Michigan War Studies Review
Reviews, surveys, original essays, and commentary in the field of military studies.
6 Sept. 2016
Review by Erik D. Carlson, Florida Gulf Coast University
The Royal Air Force in American Skies: The Seven British Flight Schools in the United States during World War II
By Tom Killebrew
Denton: Univ. of North Texas Press, 2015. Pp. xiv, 443. ISBN 978–1–57441–615–2.
Descriptors: Volume 2016, 20th Century, World War II Print Version

During the twentieth century, the vast expansion of the battlefield and rapid advances in military technology made effective combat training more essential to victory than ever before. Yet many historians gloss over this fascinating aspect of military history. Tom Killebrew is not one of them. Following up his microstudy of the British flight training experience in Texas,[1] he now widens his focus to include all the American flying schools where British pilots trained to fight in the skies over Europe.

The Royal Air Force in American Skies is based upon extensive archival research at the British National Archives in London and the US Air Force Historical Research Agency at Maxwell Air Force Base.[2] Killebrew argues that the British Flying Training Program had a diplomatic ripple effect, as "one of the greatest cooperative ventures ever undertaken between nations" (xiv). He believes the program helped cement the special relationship between the two nations both during the Second World War and in the early days of the Cold War. On a different level, but more important to his examination of wartime pilot training efforts, Killebrew lauds the amazing productivity of this training program: 6,602 RAF pilots and 551 US Army Air Force cadets earned their wings at British Flying Training School (BFTS) airfields.
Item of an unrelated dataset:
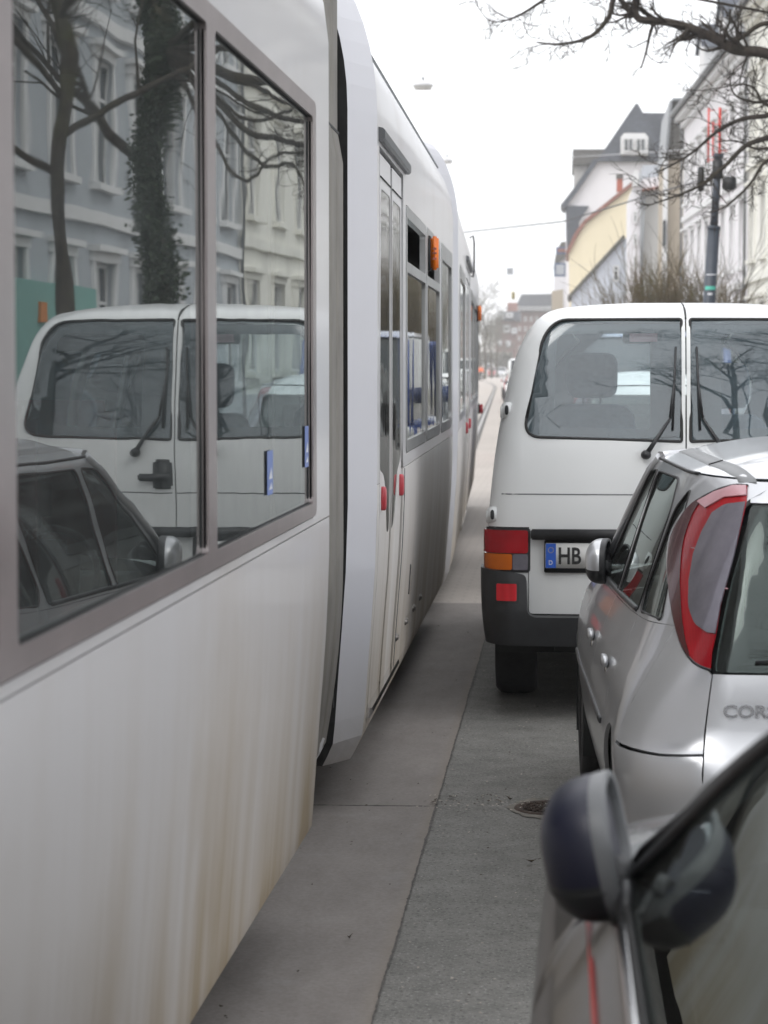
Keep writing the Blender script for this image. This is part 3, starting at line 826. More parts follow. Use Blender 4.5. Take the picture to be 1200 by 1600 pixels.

In spring 1940, Adolf Hitler's Wehrmacht turned westward and drove the French Army and the British Expeditionary Force (BEF) inward from the eastern borders of France with a crushing mechanized onslaught of ground and air assets. By June, the campaign ended with the thorough defeat of French forces and the BEF's precipitous retreat back across the English Channel. By mid-1940, Great Britain stood alone against the Third Reich.

To prepare for what seemed an inevitable cross-channel German invasion, the British desperately needed substantial American military assistance. This at a time (a presidential election year) when the quasi-neutral status of the United States was being fiercely reassessed by advocates of isolationism and interventionism. Within months, however, President Franklin D. Roosevelt signed into law the National Defense Act (June 1940) and the Lend-Lease Act (March 1941), which set American policy prior to the Japanese attack on Pearl Harbor.

In 1941, six civilian flying schools[3] across the United States were contracted to provide comprehensive flight training for British cadets. William Long in Texas and John Paul Riddle in Florida were the most notable contractors. They provided civilian instructors, ground school facilities, flight training, and aircraft maintenance. The British flight cadets underwent primary, basic, and advanced phases of training, using such aircraft as PT-17s, BT-18s, and AT-6s, provided by the US Army Air Corps (later renamed Army Air Force) through the Lend-Lease program.

The British pilots, who entered the United States via personnel reception centers in Halifax, Toronto, and New York City, soon formed close friendships with American airmen; some of these lasted through the decades into the twenty-first century. Dozens of British cadets killed in training accidents were buried in local cemeteries near the American airfields.

Problems arose between the US and British commands over the nature and duration of flight training. Though, for example, the Royal Air Force balked at the lengthy training programs used by Americans, British pilots ultimately adapted to their new training regimens. Problems with poorly maintained aircraft prompted the British to close BFTS no. 6, near Ponca City, but overall the schools were a great success.

Tom Killebrew has written a carefully researched and engaging study of the evolution of the BFTS training program, with due attention to operational conflicts and problems. Though he might have placed his subject in its wider historiographical context, he has perceptively chronicled a vital cooperative venture in the Allied air war campaign. The Royal Air Force in American Skies is now the best work on a forgotten, yet crucial chapter in the history of the Second World War.

[1] The Royal Air Force in Texas: Training Pilots in Terrell during World War II (Denton: U North Texas Pr, 2003).

[2] In his acknowledgments, Killebrew also expresses a "deep debt of gratitude to Gilbert S. Guinn [Lander Univ.]" for sharing his extensive "research material and student interviews" relevant to "World War II British aircrew training the United States" (xi–xii).

[3] At Lancaster, CA; Mesa, AZ; Miami, OK; Ponca City, OK; Clewiston, FL; and Terrell, TX. A seventh school—at Sweetwater, TX—was added after the Pearl Harbor attack.